▶ [RECORDED DATA]:

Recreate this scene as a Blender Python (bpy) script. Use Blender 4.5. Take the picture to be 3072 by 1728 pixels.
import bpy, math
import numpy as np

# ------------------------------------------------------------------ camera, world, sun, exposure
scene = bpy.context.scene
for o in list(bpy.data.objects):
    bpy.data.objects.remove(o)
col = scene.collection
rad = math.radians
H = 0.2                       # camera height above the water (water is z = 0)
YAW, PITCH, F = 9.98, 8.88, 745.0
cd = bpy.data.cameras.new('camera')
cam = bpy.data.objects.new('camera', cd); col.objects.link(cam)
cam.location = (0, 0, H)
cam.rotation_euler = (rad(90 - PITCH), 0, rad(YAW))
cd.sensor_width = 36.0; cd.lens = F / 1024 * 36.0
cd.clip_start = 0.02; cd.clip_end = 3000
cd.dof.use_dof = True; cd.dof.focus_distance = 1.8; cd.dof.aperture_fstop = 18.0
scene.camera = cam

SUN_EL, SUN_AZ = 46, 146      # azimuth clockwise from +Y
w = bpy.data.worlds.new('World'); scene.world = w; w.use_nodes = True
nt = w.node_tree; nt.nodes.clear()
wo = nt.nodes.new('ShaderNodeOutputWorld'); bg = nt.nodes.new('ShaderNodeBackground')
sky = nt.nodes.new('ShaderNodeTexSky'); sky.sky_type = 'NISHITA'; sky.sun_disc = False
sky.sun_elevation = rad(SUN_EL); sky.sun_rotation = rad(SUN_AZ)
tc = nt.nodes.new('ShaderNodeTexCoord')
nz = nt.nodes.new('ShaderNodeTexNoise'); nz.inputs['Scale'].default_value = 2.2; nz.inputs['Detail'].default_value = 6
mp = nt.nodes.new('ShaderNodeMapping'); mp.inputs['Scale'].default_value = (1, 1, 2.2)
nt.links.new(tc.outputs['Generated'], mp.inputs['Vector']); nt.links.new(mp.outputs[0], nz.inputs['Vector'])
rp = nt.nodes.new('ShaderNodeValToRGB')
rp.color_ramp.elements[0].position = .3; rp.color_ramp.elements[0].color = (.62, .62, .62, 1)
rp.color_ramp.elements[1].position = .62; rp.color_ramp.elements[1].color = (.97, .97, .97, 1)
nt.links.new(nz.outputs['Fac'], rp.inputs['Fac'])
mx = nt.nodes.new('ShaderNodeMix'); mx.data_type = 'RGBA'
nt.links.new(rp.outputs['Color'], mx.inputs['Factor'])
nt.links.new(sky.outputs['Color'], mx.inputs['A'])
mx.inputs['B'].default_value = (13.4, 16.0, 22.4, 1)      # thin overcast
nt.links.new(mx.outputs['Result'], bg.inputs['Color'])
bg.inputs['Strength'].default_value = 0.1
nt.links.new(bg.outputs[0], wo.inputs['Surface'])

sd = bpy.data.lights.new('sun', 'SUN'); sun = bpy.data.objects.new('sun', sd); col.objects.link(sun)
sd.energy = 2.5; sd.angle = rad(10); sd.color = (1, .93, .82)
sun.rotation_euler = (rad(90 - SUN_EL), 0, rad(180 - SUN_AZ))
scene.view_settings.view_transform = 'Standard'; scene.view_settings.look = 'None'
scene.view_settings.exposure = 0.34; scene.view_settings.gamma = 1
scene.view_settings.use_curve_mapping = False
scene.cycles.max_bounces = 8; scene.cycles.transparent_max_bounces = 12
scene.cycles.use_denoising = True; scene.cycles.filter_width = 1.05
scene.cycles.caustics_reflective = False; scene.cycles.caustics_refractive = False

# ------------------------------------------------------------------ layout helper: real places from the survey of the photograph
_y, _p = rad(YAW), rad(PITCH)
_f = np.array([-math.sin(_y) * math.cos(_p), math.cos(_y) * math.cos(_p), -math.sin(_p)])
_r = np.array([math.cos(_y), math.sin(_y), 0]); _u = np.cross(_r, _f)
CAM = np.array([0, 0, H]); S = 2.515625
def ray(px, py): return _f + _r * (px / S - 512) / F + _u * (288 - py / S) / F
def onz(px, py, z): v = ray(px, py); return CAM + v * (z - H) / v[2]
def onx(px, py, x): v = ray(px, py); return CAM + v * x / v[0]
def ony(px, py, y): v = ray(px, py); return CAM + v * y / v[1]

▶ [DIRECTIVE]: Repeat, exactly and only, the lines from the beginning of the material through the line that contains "import numpy as np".

▶ [SOLUTION FOR THIS PROBLEM]:
Recreate this scene as a Blender Python (bpy) script. Use Blender 4.5. Take the picture to be 3072 by 1728 pixels.
import bpy, math
import numpy as np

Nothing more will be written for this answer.